Bankacılıkta uzmanlaşma anlayışı oturdukça muhtemelen regülatörlerin de bu anlayışa uyum sağladığı ve belirli faaliyetler için hafifletilmiş, daha hızlı ve ekonomik kuruluş izni süreci öngören kısıtlı bankacılık lisans alternatifleri geliştirdiklerini göreceğiz.

Bankalar yiyecek içecek sunacak, FinTek’ler e-ticaret yapacak…

Bir başka açıdan bağlamsal bankacılık, bankaların gerektiğinde bankacılık dışı ürünleri de ek değer olarak müşterilere sunarak müşteri deneyimini geliştirdikleri bir geleceğin göstergesi. Bankaların yiyecek ve içecek dahil olmak üzere bankacılık dışı hizmetler sunmaya, FinTek girişimlerinse elektronik ticaret eksenine girmeyi planladıkları düşünülünce yakın gelecekte bankacılık ve hatta FinTek ile ilgili bildiğimiz her şeyi unutmamız gerekecek gibi duruyor.

Geleceğe yönelik bankacılık ürünlerinin müşterilerin ilgi alanları ve tutkularını hedeflemesi ve yaşam stiline dair (lifestyle) hizmetler sunması muhtemel.
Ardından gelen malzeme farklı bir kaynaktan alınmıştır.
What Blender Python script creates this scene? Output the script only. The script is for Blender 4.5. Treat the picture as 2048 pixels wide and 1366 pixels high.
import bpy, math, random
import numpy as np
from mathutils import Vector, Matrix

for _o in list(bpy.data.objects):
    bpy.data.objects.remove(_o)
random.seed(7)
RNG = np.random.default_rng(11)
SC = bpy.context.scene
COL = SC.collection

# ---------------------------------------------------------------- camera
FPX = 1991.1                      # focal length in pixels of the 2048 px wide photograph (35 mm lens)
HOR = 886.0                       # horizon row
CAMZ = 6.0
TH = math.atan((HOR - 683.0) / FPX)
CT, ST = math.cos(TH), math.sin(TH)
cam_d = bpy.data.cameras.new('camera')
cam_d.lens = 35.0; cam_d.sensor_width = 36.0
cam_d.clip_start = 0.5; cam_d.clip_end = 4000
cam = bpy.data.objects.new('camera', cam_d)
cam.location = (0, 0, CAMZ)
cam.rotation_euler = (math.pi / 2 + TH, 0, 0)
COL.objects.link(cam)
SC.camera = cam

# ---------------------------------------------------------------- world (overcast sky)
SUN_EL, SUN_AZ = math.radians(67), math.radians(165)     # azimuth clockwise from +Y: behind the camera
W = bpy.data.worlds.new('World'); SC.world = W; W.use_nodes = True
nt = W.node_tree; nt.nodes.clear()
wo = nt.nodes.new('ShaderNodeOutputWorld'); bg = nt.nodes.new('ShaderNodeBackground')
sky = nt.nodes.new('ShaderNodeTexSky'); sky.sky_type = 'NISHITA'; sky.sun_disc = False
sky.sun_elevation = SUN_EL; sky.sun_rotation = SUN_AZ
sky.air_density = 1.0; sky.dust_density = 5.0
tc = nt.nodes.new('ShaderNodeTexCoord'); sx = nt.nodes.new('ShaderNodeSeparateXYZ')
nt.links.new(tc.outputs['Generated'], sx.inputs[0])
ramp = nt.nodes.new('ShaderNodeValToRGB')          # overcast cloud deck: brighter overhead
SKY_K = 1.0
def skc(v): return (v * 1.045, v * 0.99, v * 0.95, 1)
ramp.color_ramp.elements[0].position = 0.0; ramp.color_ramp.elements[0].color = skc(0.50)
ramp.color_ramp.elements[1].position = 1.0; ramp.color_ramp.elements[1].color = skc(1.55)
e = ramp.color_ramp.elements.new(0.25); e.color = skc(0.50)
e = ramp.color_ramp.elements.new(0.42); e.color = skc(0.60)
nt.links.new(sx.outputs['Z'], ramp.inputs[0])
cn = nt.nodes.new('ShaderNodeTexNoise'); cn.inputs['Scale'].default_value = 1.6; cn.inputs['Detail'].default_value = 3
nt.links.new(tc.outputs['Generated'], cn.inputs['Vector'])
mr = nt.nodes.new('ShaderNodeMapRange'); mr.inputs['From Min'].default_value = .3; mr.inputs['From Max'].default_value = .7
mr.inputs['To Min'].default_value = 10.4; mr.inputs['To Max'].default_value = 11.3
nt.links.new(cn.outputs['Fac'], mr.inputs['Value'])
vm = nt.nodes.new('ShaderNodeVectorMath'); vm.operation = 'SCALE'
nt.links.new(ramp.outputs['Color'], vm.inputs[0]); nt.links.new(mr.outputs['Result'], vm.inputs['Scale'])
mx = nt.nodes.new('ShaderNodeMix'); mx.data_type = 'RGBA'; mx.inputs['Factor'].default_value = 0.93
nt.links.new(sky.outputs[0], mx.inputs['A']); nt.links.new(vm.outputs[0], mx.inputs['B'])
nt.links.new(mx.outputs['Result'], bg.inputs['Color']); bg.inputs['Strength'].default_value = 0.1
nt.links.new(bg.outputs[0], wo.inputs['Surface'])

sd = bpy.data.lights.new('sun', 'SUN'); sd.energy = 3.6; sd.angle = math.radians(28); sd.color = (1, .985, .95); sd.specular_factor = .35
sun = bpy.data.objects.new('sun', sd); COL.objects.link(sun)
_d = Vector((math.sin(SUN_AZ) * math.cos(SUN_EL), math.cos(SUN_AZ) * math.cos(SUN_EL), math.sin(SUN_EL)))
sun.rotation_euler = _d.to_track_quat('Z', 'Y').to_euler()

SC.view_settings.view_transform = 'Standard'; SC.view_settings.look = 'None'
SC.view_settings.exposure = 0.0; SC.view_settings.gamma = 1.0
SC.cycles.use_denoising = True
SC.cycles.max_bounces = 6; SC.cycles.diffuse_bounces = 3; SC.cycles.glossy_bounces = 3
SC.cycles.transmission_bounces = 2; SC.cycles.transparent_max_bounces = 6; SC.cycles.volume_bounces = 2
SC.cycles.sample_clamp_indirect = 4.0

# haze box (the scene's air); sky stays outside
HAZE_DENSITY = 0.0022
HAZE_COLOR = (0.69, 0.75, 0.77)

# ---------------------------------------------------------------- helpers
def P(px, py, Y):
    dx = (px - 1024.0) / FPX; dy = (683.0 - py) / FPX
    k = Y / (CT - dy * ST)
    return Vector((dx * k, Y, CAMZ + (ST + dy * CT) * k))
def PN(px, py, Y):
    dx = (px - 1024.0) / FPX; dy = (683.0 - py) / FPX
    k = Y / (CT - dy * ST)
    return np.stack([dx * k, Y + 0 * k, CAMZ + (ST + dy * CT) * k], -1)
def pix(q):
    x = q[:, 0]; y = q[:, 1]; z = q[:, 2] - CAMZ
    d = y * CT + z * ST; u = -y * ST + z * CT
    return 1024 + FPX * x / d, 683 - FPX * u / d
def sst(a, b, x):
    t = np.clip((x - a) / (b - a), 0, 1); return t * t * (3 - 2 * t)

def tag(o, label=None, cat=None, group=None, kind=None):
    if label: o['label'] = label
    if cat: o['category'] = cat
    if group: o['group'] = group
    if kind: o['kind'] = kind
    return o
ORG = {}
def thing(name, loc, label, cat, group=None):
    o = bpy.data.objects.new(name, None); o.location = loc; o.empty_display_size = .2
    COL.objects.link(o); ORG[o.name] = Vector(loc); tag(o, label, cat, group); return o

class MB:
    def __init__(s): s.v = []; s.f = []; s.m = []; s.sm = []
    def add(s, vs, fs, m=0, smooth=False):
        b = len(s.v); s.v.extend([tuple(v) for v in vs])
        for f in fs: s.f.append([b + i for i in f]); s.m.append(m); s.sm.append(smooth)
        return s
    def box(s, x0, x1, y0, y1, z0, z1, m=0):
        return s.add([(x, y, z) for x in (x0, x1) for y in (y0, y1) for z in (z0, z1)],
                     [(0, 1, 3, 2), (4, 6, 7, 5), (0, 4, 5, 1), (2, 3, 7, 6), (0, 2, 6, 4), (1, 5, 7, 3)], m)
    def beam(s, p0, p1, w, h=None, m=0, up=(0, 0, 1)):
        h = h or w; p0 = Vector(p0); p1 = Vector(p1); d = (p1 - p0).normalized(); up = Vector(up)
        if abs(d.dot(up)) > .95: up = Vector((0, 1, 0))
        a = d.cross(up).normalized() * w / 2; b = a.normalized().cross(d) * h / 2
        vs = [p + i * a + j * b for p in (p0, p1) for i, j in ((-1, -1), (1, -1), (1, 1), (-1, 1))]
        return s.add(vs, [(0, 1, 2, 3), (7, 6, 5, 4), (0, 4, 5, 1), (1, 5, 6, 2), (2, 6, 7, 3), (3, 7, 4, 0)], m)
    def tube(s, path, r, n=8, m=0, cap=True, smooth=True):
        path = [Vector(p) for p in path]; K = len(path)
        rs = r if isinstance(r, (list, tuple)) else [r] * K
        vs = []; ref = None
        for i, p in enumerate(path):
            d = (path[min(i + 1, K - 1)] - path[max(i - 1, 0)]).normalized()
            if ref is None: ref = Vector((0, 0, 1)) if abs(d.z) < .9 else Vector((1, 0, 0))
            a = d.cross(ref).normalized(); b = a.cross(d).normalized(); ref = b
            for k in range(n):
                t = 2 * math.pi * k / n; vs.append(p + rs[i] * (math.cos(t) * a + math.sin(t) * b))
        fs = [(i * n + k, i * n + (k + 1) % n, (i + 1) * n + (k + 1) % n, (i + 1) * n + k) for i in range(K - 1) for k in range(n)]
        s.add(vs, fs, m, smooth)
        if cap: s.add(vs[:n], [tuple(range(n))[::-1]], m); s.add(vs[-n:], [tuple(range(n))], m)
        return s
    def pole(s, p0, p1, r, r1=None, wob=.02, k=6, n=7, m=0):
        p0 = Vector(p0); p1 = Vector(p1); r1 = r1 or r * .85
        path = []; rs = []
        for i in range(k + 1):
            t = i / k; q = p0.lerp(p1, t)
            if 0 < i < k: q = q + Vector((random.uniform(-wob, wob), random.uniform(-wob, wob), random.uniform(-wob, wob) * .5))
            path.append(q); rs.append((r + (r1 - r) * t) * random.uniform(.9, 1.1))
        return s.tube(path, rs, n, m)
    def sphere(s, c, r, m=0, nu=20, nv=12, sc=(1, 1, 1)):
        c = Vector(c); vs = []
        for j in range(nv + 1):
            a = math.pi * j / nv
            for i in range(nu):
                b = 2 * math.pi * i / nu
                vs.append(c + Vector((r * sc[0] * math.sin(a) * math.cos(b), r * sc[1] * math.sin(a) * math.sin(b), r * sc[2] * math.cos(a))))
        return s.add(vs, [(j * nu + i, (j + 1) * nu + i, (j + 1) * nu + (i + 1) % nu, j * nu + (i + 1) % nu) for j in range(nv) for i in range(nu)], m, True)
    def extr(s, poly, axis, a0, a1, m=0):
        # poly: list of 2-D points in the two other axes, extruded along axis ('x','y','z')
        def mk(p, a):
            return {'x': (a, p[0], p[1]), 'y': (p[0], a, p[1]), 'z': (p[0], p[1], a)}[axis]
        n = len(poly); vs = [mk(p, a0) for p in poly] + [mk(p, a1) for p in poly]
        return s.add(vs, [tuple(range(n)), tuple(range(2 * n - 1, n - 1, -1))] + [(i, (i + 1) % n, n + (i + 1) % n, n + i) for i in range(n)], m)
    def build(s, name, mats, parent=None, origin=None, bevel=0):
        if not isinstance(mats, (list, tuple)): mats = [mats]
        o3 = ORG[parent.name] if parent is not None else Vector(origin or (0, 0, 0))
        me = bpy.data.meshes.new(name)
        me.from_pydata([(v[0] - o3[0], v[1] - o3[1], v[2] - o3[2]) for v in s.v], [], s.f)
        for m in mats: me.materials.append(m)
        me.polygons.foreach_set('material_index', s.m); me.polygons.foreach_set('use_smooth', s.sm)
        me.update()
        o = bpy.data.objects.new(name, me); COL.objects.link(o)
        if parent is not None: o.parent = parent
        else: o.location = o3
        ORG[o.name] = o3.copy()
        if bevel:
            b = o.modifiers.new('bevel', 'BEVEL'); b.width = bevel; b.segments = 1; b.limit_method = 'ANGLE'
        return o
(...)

Bu doğrultuda ilerleyen Standard Chartered üzerinde çalışmaları sürdürdüğü ‘Autumn’ isimli platform aracılığıyla müşterilerine sağlık, varlık ve yaşam stili kapsamında çeşitli ürün, hizmet ve kanallar sunarak müşterilerini ilerleyen yaşlara hazırlamak istediğini kamuya ilan etti bile.

Açık bankacılık platformlar arası bankacılığı tetiklemiş olsa da bağlamsal bankacılığın finansal ve finansal olmayan verileri bir arada kullanarak bütünsel yaşam tarzına dair bir çerçeve yarattığı ve platformlar arası (bağlantısal) hizmetleri bir adım ileriye götürdüğü görülüyor. Standard Chartered’ın sadece 543 günde kurulan yerel neobanka Mox ve trip.com aracılığıyla benzer hizmetleri dijital yerli (digital native) müşterilerini de kapsayacak şekilde genişlettiği görülüyor.

Yaşam stili bankacılığı trendinin Avrupa ayağında ise seyahat sektöründe atılımlar yapan ve bu plan kapsamındaki nakit iadesi (cashback) inisiyatifleri için £70 milyon bütçe ayıran Revolut yer alıyor. Bu da bankaların yakında seyahat ve yaşam stili teklifleri açısından rekabete girerek müşterilerin seyahat etme imkânı bulamadıkları tam kapanma dönemini telafi edeceklerinin bir göstergesi olarak algılanabilir.

Bağlamsal bankacılık her ne kadar bankacılığın teknoloji ve inovasyon kültürünün etkisiyle ulaştığı noktayı gösterse de aslında ekosistem için bir varış yerinden çok kilometre taşını ifade ediyor. İleride tüm bankalar veri odaklı, bütünleşik, kesintisiz, amaç odaklı ve sezgisel bankacılık hizmetleri ve dolayısıyla bağlamsal bankacılık konsepti sunmaya başlayacak. Müşterilerin hesap, kredi, birikim, yatırım gibi gereksinimleri için bankalara başvurdukları ve bankaların finansın merkezinde günler tarihe karışırken geleceğin müşterileri verdikleri her karara dair bankacılık ve finans işlemini birleştirilmiş ve bağlamsal bir şekilde elde etmeye başlayacak.

Hizmet standartlarının artması, hizmet piramidinin en üst kesiminde olan ve bağlamsal bankacılığa ulaştığını kabul edebileceğimiz sayılı kurumu bu seviyeye ulaştığı için rahatlayarak geriye çekilecekleri yerde kendilerini daha da farklılaştırmaları için tetikliyor. Bu da bizlere finansal teknoloji akımının bankacılığa en büyük katkısının aslında bankaları esnekleştirerek bankacılığı uyarlanabilir işletme (adaptive business) kategorisine sokması olduğunu gösteriyor.